Asia's naphtha crack reached a two-month high of $38.73 a tonne on Wednesday, while gasoline margins hit a 2-1/2 month high of $7.08 a barrel, supported by supply disruptions in Asia and strong demand in the West. Vietnam's Nghi Son oil refinery is being restarted, more than a week after the plant's fluid catalytic cracking unit went down, disrupting operations at the 200,000-barrels-per-day facility. This came at a time when there are other production cuts taking place in pockets of Asia due to maintenance or reductions caused by unworkable margins.
Demand for European gasoline from the United States was also strong following a massive fire at Philadelphia Energy Solutions last month. So far, a total of about 1.14 million tonnes have been booked for first half July loading from Europe to the United States, an almost 40% increase from the previous three months, according to shipping data. Analysts estimated that gasoline stockpiles in the United States likely fell by 1.3 million barrels last week, an extended Reuters poll showed on Tuesday.

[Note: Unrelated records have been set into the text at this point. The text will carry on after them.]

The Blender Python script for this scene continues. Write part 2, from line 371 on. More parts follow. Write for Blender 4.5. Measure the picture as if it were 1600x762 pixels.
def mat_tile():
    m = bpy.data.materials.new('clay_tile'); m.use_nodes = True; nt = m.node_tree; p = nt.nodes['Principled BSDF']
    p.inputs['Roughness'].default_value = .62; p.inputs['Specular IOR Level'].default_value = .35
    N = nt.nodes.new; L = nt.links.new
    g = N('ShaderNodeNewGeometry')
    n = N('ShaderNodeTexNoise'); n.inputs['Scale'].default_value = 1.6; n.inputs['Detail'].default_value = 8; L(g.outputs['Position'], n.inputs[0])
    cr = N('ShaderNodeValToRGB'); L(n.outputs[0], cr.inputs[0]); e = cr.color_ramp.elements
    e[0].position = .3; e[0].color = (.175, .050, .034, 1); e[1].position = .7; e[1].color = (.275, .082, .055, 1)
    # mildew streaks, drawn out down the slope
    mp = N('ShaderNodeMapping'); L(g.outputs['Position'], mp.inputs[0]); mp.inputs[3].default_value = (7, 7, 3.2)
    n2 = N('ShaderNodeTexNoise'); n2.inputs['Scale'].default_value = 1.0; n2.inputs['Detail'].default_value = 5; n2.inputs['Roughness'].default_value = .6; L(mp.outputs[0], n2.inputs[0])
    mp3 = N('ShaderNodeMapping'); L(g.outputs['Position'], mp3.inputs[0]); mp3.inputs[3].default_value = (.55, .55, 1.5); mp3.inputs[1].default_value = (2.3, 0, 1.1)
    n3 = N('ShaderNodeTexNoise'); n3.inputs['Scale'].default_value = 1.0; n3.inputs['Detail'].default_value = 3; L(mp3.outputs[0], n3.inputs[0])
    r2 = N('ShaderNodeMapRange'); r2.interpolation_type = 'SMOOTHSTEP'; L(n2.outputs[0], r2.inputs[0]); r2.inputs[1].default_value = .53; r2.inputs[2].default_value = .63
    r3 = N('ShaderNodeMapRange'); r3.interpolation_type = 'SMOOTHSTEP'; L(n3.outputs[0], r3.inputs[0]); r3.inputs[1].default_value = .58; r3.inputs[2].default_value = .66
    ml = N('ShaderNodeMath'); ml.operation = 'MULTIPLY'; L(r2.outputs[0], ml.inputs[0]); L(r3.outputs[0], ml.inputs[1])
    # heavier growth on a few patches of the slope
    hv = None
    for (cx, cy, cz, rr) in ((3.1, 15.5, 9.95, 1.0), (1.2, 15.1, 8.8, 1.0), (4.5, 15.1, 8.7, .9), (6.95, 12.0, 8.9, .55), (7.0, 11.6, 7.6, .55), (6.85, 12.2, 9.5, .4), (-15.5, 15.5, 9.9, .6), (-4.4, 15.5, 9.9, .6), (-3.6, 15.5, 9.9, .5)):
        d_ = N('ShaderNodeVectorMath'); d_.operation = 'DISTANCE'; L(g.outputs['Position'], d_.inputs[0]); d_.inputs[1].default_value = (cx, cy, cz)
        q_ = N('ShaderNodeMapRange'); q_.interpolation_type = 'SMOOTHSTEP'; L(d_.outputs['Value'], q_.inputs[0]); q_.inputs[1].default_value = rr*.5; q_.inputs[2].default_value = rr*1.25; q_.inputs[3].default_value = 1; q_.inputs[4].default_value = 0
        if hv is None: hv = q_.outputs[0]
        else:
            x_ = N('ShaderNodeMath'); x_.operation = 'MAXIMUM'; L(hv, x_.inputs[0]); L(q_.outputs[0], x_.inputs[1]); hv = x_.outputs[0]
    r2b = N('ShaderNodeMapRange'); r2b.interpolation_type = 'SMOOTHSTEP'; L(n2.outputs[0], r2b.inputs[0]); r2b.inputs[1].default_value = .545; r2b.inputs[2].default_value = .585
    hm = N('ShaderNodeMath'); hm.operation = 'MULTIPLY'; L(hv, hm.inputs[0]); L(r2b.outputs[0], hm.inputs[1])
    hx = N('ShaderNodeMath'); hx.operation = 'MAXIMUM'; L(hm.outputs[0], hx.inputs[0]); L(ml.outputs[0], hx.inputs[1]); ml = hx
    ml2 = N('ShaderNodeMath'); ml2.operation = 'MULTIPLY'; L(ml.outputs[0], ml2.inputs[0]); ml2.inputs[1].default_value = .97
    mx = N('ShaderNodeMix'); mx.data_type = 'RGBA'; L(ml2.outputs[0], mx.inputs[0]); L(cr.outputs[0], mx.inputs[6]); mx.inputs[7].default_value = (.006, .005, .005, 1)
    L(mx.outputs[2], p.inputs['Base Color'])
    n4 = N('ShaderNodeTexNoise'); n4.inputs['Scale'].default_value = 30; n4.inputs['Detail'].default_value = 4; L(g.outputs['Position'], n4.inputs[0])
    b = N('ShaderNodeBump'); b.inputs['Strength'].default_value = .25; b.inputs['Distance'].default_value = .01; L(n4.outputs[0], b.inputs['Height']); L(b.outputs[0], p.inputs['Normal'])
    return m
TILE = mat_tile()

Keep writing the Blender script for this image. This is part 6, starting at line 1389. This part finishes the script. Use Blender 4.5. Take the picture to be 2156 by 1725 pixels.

Demand for naphtha continued, with South Korea's YNCC buying a cargo of open-specification naphtha grade for second-half August delivery at a discount of about 50 cents to Japan quotes on a cost-and-freight (C&F) basis. YNCC had on July 4 paid a discount of about $2 for cargoes delivering in the same period of second-half August. Hanwha Total on the other hand paid a high single-digit premium for heavy full-range grade scheduled for second-half August delivery. It had on July 4 paid a premium of about $10 a tonne, also for heavy full-range grade scheduled for second-half August delivery.